I rolled mine the short way, too. It didn't even occur to me that I should have done it the other way until much, much later. Oh well. We've all seen little stumpy logs like ours, right? ;)

Lis said...

Aww I love your lil stump! heee! The flavors you chose sound amazingly good and I'm so happy his mom enjoyed it as well!

Happy holidays to you and yours!

glamah16 said...

Your genosie looks so perfect. Really nice.

Anonymous said...

Your mushrooms are stunning. And I rolled mine the short way too, and still barely manage to make it fit on the cake plate. So we were just being smart. :-)


Lunch Buckets said...

Your mushrooms are awfully cute! Someday I'll try pastry cream too - we had eggnogg from the extra yolks. Couldn't let all that brandy, uhm eggs, go to waste.

Sandicita said...

Hazelnut party cream sounds amazing... I'll definitely have to try that soon! Your log looked beautiful and it sounds like everyone enjoyed it.

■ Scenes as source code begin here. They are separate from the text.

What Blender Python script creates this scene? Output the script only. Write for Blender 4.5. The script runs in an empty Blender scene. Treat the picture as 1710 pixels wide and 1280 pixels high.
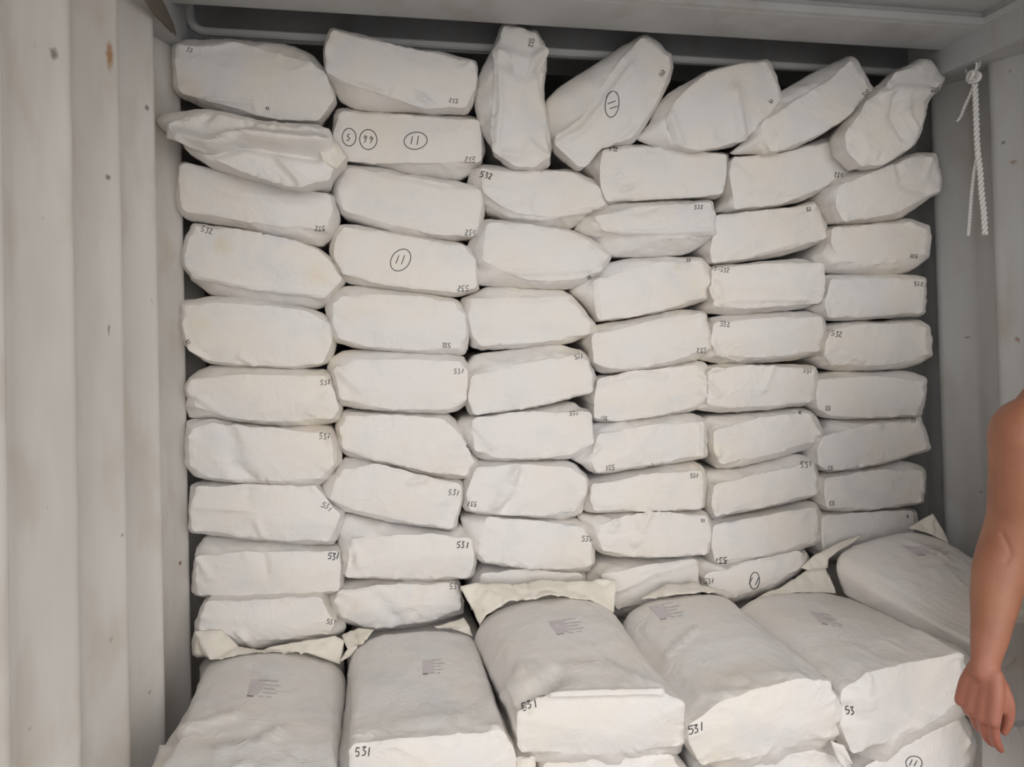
import bpy, bmesh, math, random
import numpy as np
from mathutils import Vector, Matrix, noise
from mathutils.bvhtree import BVHTree

# ------------------------------------------------------------------ camera
scene = bpy.context.scene
COL = scene.collection
CZ = 1.5                                   # eye height above the container floor
FPX, PX, PY = 1130.0, 855.0, 530.0         # focal length and principal point (1710 x 1280 frame)
YAW, PITCH, ROLL = (math.radians(a) for a in (10.9, 0.73, -1.4))
_f = Vector((math.sin(YAW)*math.cos(PITCH), math.cos(YAW)*math.cos(PITCH), math.sin(PITCH)))
_r = Vector((math.cos(YAW), -math.sin(YAW), 0))
_u = _r.cross(_f)
CR = math.cos(ROLL)*_r + math.sin(ROLL)*_u
CU = -math.sin(ROLL)*_r + math.cos(ROLL)*_u
CF = _f
CAM = Vector((0, 0, CZ))
cd = bpy.data.cameras.new('camera'); cam = bpy.data.objects.new('camera', cd); COL.objects.link(cam)
m = Matrix((CR, CU, -CF)).transposed().to_4x4(); m.translation = CAM
cam.matrix_world = m
cd.sensor_width = 36; cd.lens = FPX/1710*36; cd.shift_y = -(640-PY)/1710; cd.clip_start = 0.02
scene.camera = cam

# ------------------------------------------------------------------ light
scene.view_settings.view_transform = 'Standard'
scene.view_settings.look = 'None'
scene.view_settings.gamma = 1
scene.view_settings.use_curve_mapping = False
scene.view_settings.exposure = 0.38
w = bpy.data.worlds.new('overcast_sky'); scene.world = w; w.use_nodes = True
bg = w.node_tree.nodes['Background']
bg.inputs[0].default_value = (1.0, 0.985, 0.965, 1); bg.inputs[1].default_value = 0.98
sd = bpy.data.lights.new('soft_sun', 'SUN'); sun = bpy.data.objects.new('soft_sun', sd); COL.objects.link(sun)
sd.energy = 0.72; sd.angle = math.radians(44); sd.color = (1.0, 0.97, 0.93)
sun.rotation_euler = Vector((-0.09, 1.0, -0.20)).to_track_quat('-Z', 'Y').to_euler()

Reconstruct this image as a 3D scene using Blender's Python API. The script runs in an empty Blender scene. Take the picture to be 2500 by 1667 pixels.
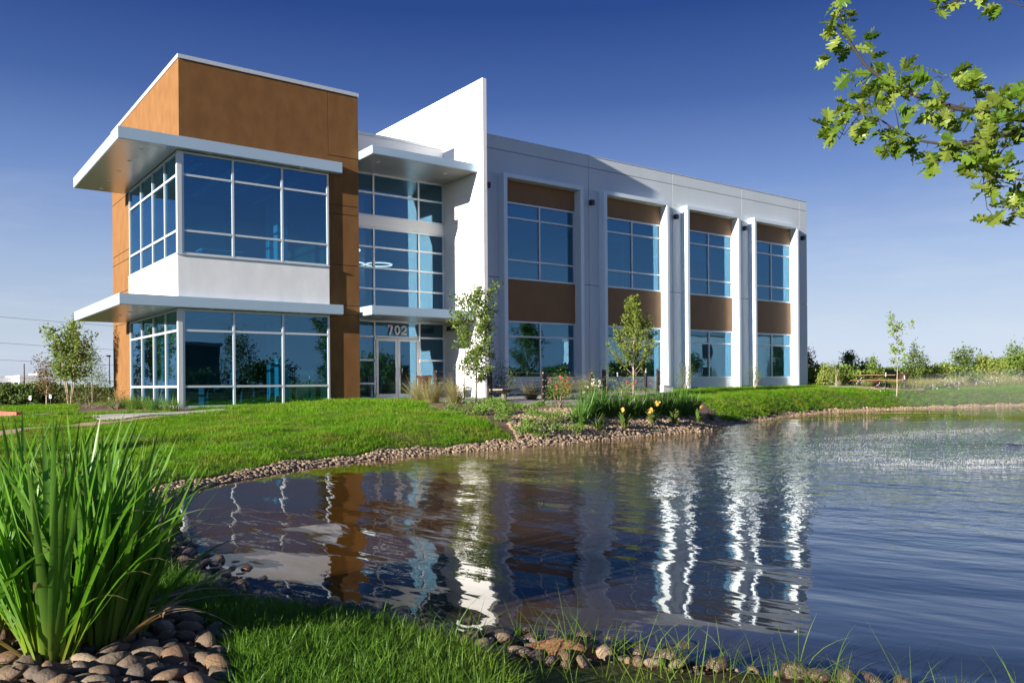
import bpy, bmesh, math, random
import numpy as np
from mathutils import Vector, Matrix
R = math.radians
scene = bpy.context.scene
COL = scene.collection
rng = np.random.default_rng(7)
random.seed(7)

# ------------------------------------------------------------------ camera
cam_d = bpy.data.cameras.new('camera'); cam = bpy.data.objects.new('camera', cam_d); COL.objects.link(cam)
cam_d.sensor_width = 36; cam_d.lens = 36*2018.05/2500; cam_d.shift_y = 103.4/2500
cam_d.clip_start = .05; cam_d.clip_end = 3000
_r = Vector((.80163, -.59776, -.0079)); _u = Vector((.00633, -.00472, .99997)); _f = Vector((.59778, .80166, 0))
m = Matrix((_r, _u, -_f)).transposed().to_4x4(); m.translation = (-8.026, -30.227, .556)
cam.matrix_world = m
scene.camera = cam

# ------------------------------------------------------------------ sky, sun, exposure
SUN = Vector((-.9647, -.1233, .2327)).normalized()          # towards the sun
el = math.asin(SUN.z); az = math.atan2(SUN.x, SUN.y)
world = bpy.data.worlds.new('World'); scene.world = world; world.use_nodes = True
wn = world.node_tree; wn.nodes.clear()
sky = wn.nodes.new('ShaderNodeTexSky'); sky.sky_type = 'NISHITA'; sky.sun_disc = False
sky.sun_elevation = el; sky.sun_rotation = az; sky.altitude = 0
sky.air_density = .7; sky.dust_density = 1.0; sky.ozone_density = 6.0
bg = wn.nodes.new('ShaderNodeBackground'); wo = wn.nodes.new('ShaderNodeOutputWorld')
bg.inputs[1].default_value = .15
# the deep, saturated blue of the photograph's sky, with thin cloud low down
gm = wn.nodes.new('ShaderNodeVectorMath'); gm.operation = 'MULTIPLY'
gr = wn.nodes.new('ShaderNodeValToRGB'); g2 = wn.nodes.new('ShaderNodeVectorMath'); g2.operation = 'SCALE'; g2.inputs['Scale'].default_value = .93
for i, (p, c) in enumerate(((0, (.73, .83, .98)), (.025, (.72, .82, .97)), (.067, (.62, .74, .90)), (.14, (.46, .62, .91)), (.234, (.225, .375, .78)), (.32, (.092, .19, .53)), (.41, (.035, .097, .37)), (1, (.042, .115, .415)))):
    e = gr.color_ramp.elements[i] if i < 2 else gr.color_ramp.elements.new(p)
    e.position = p; e.color = (*c, 1)
tc = wn.nodes.new('ShaderNodeTexCoord'); mp = wn.nodes.new('ShaderNodeMapping'); mp.inputs['Scale'].default_value = (1.6, 1.6, 9)
nz = wn.nodes.new('ShaderNodeTexNoise'); nz.inputs['Scale'].default_value = 2.2; nz.inputs['Detail'].default_value = 6; nz.inputs['Roughness'].default_value = .62
rp = wn.nodes.new('ShaderNodeValToRGB'); rp.color_ramp.elements[0].position = .46; rp.color_ramp.elements[1].position = .78
sx = wn.nodes.new('ShaderNodeSeparateXYZ'); mr = wn.nodes.new('ShaderNodeMapRange')
mr.inputs['From Min'].default_value = .02; mr.inputs['From Max'].default_value = .26; mr.inputs['To Min'].default_value = .55; mr.inputs['To Max'].default_value = 0
ml = wn.nodes.new('ShaderNodeMath'); ml.operation = 'MULTIPLY'
mx = wn.nodes.new('ShaderNodeMix'); mx.data_type = 'RGBA'; mx.inputs['B'].default_value = (1.85, 1.97, 2.2, 1)
L = wn.links.new
bw = wn.nodes.new('ShaderNodeRGBToBW'); L(sky.outputs[0], bw.inputs[0]); fl = wn.nodes.new('ShaderNodeMath'); fl.operation = 'MULTIPLY_ADD'; fl.inputs[1].default_value = .25; fl.inputs[2].default_value = 1.65; L(bw.outputs[0], fl.inputs[0]); L(fl.outputs[0], gm.inputs[0]); L(tc.outputs['Generated'], mp.inputs[0]); L(mp.outputs[0], nz.inputs['Vector']); L(nz.outputs['Fac'], rp.inputs[0])
L(tc.outputs['Generated'], sx.inputs[0]); L(sx.outputs['Z'], gr.inputs[0]); L(gr.outputs[0], g2.inputs[0]); L(g2.outputs[0], gm.inputs[1]); L(sx.outputs['Z'], mr.inputs['Value']); L(rp.outputs[0], ml.inputs[0]); L(mr.outputs[0], ml.inputs[1])
L(ml.outputs[0], mx.inputs['Factor']); L(gm.outputs[0], mx.inputs['A']); L(mx.outputs['Result'], bg.inputs[0]); L(bg.outputs[0], wo.inputs[0])
sun_d = bpy.data.lights.new('sun', 'SUN'); sun_d.energy = 5.0; sun_d.angle = R(.55); sun_d.color = (1, .91, .79)
sun = bpy.data.objects.new('sun', sun_d); COL.objects.link(sun); sun.rotation_euler = (-SUN).to_track_quat('-Z', 'Y').to_euler(); sun.location = (-30, -10, 20)
vs = scene.view_settings; vs.view_transform = 'Standard'; vs.look = 'None'; vs.exposure = 1.45; vs.gamma = 1; vs.use_curve_mapping = False
scene.cycles.max_bounces = 8; scene.cycles.transparent_max_bounces = 24; scene.cycles.sample_clamp_indirect = 6
scene.cycles.caustics_reflective = False; scene.cycles.caustics_refractive = False
scene.cycles.use_adaptive_sampling = True; scene.cycles.use_denoising = True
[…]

Great job!

Anonymous said...

The mushrooms came out really good!

Dolores said...

but... but... but... Swiss Colony begins production in July, and their version's basically an over sized ho ho. And I'm glad I'm not the only one who looked at a farm of forty eight mushrooms and thought I'd landed in some smurf village. :)

Gabi said...

Ami- the stump is lovely and probably a better proportion of cake and filling to buttercream as well. You did a great job!
Wishing you lots of happy baking for 2008!

Anonymous said...

Ami-Malign the stump as you will--whether stump, bump, chunk, clump, hunk, or hump--the Yule Log left a memory of sweet longing, like waiting the return of the giver of pleasure. Cleo

Jen Yu said...

Fantastic yule stump! The little mushrooms are perfect. Makes me want to reach into the photo and snack on a few :) Great job.